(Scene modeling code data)

------------------------------------------------------------------------

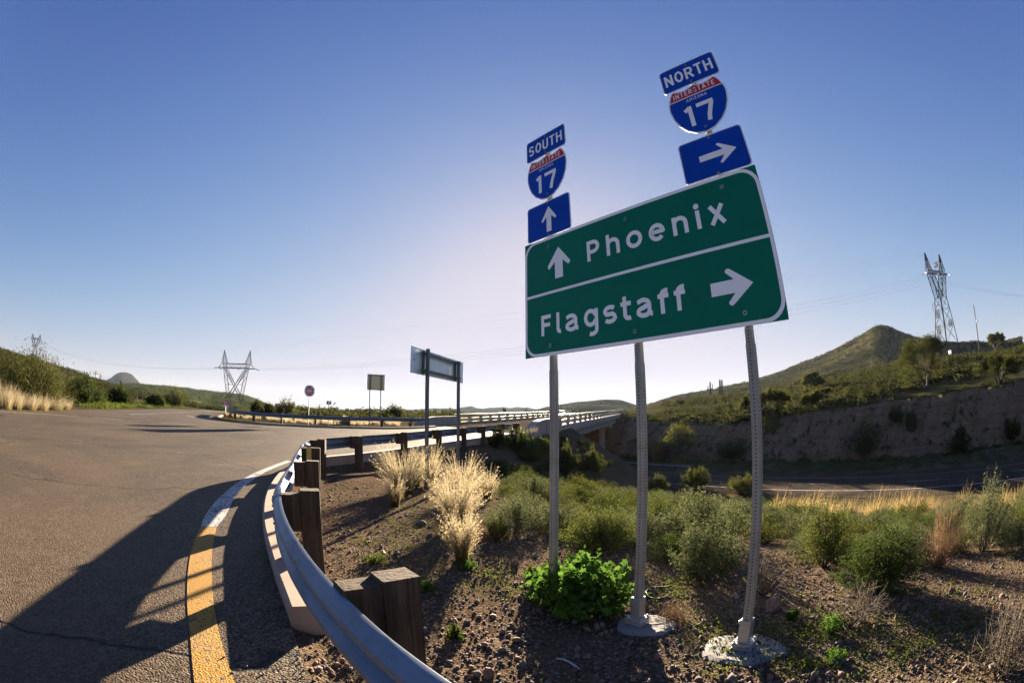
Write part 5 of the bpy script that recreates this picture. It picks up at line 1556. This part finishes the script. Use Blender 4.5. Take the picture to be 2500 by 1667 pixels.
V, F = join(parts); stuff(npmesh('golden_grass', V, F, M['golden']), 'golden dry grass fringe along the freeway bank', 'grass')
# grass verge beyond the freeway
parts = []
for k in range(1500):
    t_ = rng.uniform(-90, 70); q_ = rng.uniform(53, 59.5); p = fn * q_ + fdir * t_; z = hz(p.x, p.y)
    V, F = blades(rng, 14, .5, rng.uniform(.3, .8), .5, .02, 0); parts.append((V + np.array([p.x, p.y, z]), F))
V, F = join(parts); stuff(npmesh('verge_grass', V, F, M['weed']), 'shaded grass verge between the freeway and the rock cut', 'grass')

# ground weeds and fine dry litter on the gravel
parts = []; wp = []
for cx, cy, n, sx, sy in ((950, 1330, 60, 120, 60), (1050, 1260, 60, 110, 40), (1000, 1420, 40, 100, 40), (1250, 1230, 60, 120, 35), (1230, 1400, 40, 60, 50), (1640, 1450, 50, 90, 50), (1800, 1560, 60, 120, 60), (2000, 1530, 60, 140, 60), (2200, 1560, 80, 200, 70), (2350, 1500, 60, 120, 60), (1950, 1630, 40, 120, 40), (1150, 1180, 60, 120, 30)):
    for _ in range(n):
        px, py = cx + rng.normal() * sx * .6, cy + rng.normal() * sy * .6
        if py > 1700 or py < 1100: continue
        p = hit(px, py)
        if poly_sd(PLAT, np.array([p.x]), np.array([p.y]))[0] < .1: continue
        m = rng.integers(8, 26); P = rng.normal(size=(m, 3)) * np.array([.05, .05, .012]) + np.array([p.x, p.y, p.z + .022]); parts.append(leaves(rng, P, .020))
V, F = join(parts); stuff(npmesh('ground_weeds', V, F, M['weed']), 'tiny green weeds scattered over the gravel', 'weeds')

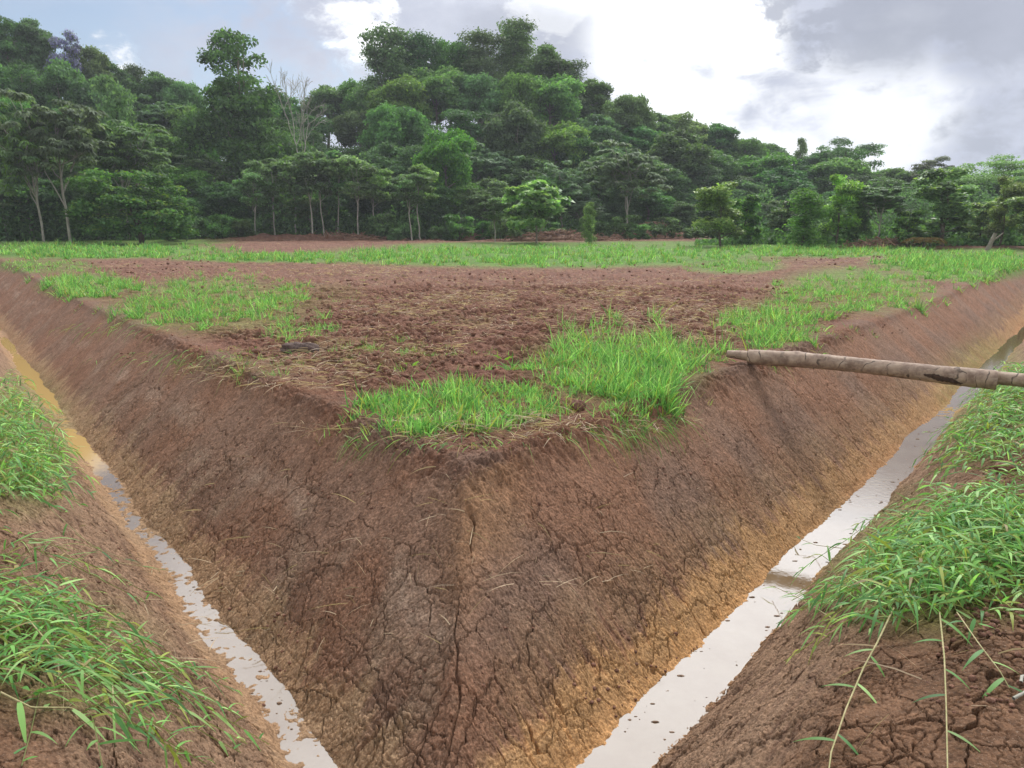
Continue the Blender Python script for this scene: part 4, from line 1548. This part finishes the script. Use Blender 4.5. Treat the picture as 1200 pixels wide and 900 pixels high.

------------------------------------------------------------------------

- Exercise objective -
Word for word, quote the full listing, omitting every picture.

- Response -
Write part 5 of the bpy script that recreates this picture. It picks up at line 1556. This part finishes the script. Use Blender 4.5. Take the picture to be 2500 by 1667 pixels.
V, F = join(parts); stuff(npmesh('golden_grass', V, F, M['golden']), 'golden dry grass fringe along the freeway bank', 'grass')
# grass verge beyond the freeway
parts = []
for k in range(1500):
    t_ = rng.uniform(-90, 70); q_ = rng.uniform(53, 59.5); p = fn * q_ + fdir * t_; z = hz(p.x, p.y)
    V, F = blades(rng, 14, .5, rng.uniform(.3, .8), .5, .02, 0); parts.append((V + np.array([p.x, p.y, z]), F))
V, F = join(parts); stuff(npmesh('verge_grass', V, F, M['weed']), 'shaded grass verge between the freeway and the rock cut', 'grass')

# ground weeds and fine dry litter on the gravel
parts = []; wp = []
for cx, cy, n, sx, sy in ((950, 1330, 60, 120, 60), (1050, 1260, 60, 110, 40), (1000, 1420, 40, 100, 40), (1250, 1230, 60, 120, 35), (1230, 1400, 40, 60, 50), (1640, 1450, 50, 90, 50), (1800, 1560, 60, 120, 60), (2000, 1530, 60, 140, 60), (2200, 1560, 80, 200, 70), (2350, 1500, 60, 120, 60), (1950, 1630, 40, 120, 40), (1150, 1180, 60, 120, 30)):
    for _ in range(n):
        px, py = cx + rng.normal() * sx * .6, cy + rng.normal() * sy * .6
        if py > 1700 or py < 1100: continue
        p = hit(px, py)
        if poly_sd(PLAT, np.array([p.x]), np.array([p.y]))[0] < .1: continue
        m = rng.integers(8, 26); P = rng.normal(size=(m, 3)) * np.array([.05, .05, .012]) + np.array([p.x, p.y, p.z + .022]); parts.append(leaves(rng, P, .020))
V, F = join(parts); stuff(npmesh('ground_weeds', V, F, M['weed']), 'tiny green weeds scattered over the gravel', 'weeds')

Continue the Blender Python script for this scene: part 4, from line 1548. This part finishes the script. Use Blender 4.5. Treat the picture as 1200 pixels wide and 900 pixels high.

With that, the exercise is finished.